Same-sex marriage may be legal in the U.S., but LGBTQ individuals still face systemic discrimination. In one of the most high-profile LGBTQ discrimination cases of 2018, the Supreme Court ruled that a Colorado baker could refuse to bake a wedding cake for a gay couple on the basis of his religious beliefs. And NBC News reports that on Wednesday, January 16th, a federal judge in Missouri ruled against a lesbian couple who had been turned away from a retirement facility because of their sexuality.

Bev Nance and Mary Walsh, who have been married for 10 years and together for 40, applied to live in the Friendship Village, but the senior living center rejected their application. According to The New York Times, the facility sent Nance and Walsh a copy of its cohabitation policy, which states that only spouses, siblings, and parents and children can live together. The policy defines “spouses” only as heterosexual couples.

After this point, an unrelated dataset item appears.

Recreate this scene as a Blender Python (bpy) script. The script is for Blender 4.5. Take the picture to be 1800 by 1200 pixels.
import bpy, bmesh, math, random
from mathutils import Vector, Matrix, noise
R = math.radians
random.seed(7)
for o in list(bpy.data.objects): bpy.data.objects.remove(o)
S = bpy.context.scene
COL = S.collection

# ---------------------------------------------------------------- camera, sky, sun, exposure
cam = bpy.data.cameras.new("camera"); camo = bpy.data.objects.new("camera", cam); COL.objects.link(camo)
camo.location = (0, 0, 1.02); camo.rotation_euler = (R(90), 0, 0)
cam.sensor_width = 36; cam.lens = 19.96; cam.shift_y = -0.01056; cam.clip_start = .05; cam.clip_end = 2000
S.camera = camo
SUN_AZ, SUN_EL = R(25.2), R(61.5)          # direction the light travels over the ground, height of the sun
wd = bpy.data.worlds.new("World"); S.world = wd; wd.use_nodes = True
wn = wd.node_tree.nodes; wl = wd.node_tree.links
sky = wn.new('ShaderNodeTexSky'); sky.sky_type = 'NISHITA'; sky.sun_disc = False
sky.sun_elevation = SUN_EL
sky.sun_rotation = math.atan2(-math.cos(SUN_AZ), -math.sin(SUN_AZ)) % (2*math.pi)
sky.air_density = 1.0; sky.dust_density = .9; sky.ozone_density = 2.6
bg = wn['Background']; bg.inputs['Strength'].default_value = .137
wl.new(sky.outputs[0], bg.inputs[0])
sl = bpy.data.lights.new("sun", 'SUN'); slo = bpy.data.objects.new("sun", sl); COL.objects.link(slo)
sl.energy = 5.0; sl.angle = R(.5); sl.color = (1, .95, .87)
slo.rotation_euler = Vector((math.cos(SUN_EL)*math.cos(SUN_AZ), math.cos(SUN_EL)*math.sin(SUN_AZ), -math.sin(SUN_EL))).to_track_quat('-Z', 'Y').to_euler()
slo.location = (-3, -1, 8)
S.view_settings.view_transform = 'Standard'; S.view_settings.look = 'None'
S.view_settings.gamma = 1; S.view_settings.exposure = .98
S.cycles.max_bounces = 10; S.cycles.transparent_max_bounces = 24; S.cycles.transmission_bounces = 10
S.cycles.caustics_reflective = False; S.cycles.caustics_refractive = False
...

Nance and Walsh sued the Friendship Village for gender-based discrimination, but the St. Louis Post-Dispatch notes that the U.S. District Judge Jean C. Hamilton ruled that their complaint was really about sexual orientation, which is not protected under the Fair Housing Act, according to Eighth Circuit court precedent. Her decision notes that while other courts have ruled differently in similar cases, she is bound by previous rulings in the Eighth Circuit specifically.

One of Nance and Walsh’s lawyers, Julie Wilensky, disagreed with this interpretation in a statement to the Post-Dispatch.

Wilensky also told the newspaper that she and the rest of the couple’s legal team are considering the next steps.

It’s 2019, and the LGBTQ community should be protected by our legal system. Nance and Walsh—and all LGBTQ couples—deserve the same rights as heterosexual couples. End of story.